MONTGOMERY, Ala. (AP) – Aubrina Mack’s dark anniversary passed on Aug. 15 largely unnoticed. Fourteen years gone. She’s been missing since she was 21.

Aug. 28 marks another grim observance. One year since Donna Calloway went missing in Montgomery. She would be 41 by now.

The two Black women seemingly vanished without a trace. Their photos remain logged in the state’s missing persons database attached to scant details about their disappearances.

Calloway was last seen leaving her residence. A little below average height at 5 feet 3 inches, she has black hair and brown eyes. A tattoo on her left leg displays her middle name, Michelle, and on her thigh a picture of a rose with the name Annie.
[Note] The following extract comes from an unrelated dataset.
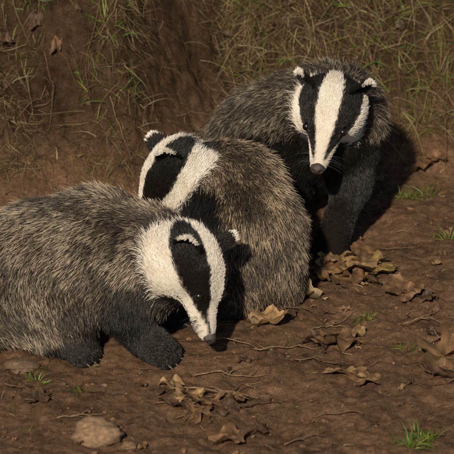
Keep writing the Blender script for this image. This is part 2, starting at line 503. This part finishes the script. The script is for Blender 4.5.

Mack’s description is similar. 5 feet 3 inches tall with black hair and brown eyes. Last seen leaving her home on Central Street in 2006, she told her sister she was heading over to a neighboring street and never returned. Her family told investigators Mack could not have willingly left her children behind.

Both cases have likely gone cold.

In Alabama, Mack and Calloway are two of 148 adults whose whereabouts are unknown. Nationally, they join a list that numbers in the hundred-thousands. More than 600,000 people go missing each year, according to the National Center for Missing and Exploited Children. About 60% of them are people of color.

The issue is particularly acute for Black, brown and indigenous women who are disproportionately targeted and abducted. Black women make up less than 7% of the U.S. population but account for between 10 and 12% of all missing persons victims. Across the country, anywhere between 64,000 and 75,000 Black women and girls are currently missing.

Compounding the issue is the fact that Black women and girls are often labeled as runaways rather than victims of abduction.

“There’s always this connotation that they didn’t go missing because of foul play. They went missing on their own accord,” said Jada Moss, a legislative and regulatory attorney at the Department of Housing and Urban Development. Moss began to examine how legal measures contribute to the lack of search and recovery of Black women and girls last year.

“These girls are labeled as runaways and so the police don’t give them much attention at all. It’s kind of shooed away as an issue that they don’t have to pay attention to. A case police don’t have to give resources to because well, ‘they ran away, they don’t want to be here. We don’t need to find them,'” she said.

When local woman Lakira Goldsmith went missing days after Thanksgiving 2018, it took authorities more than a year to add her entry to its missing persons database. Requests to ALEA investigators were not answered before press time.

Families of color are often frustrated throughout the process. Feeling at times as if neither police nor media care about finding their loved ones.

Studies have shown that the news phenomenon late PBS anchor Gwen Ifill termed “missing white woman syndrome,” is indeed very real.

In “The Invisible Damsel: Differences in How National Media Framed Coverage of Missing Black and White Women,” the authors found that race, class, attractiveness and youthfulness were often used as criteria to determine the subject’s news value. While stories that centered missing Black women focused on the “victim’s baggage,” an abusive boyfriend or troubled past; media organizations were likely to emphasize the physical appearance or feminine characteristics of white women.

Groups like the Black and Missing Foundation and Peas in their Pods have been working to bring greater attention to cases of missing victims of color. While sites like the Charley Project work to amplify cold cases like Mack’s, whose has been open for more than a decade. After Aug. 28, when Calloway’s investigation passes one year, hers too can be logged on the project’s website.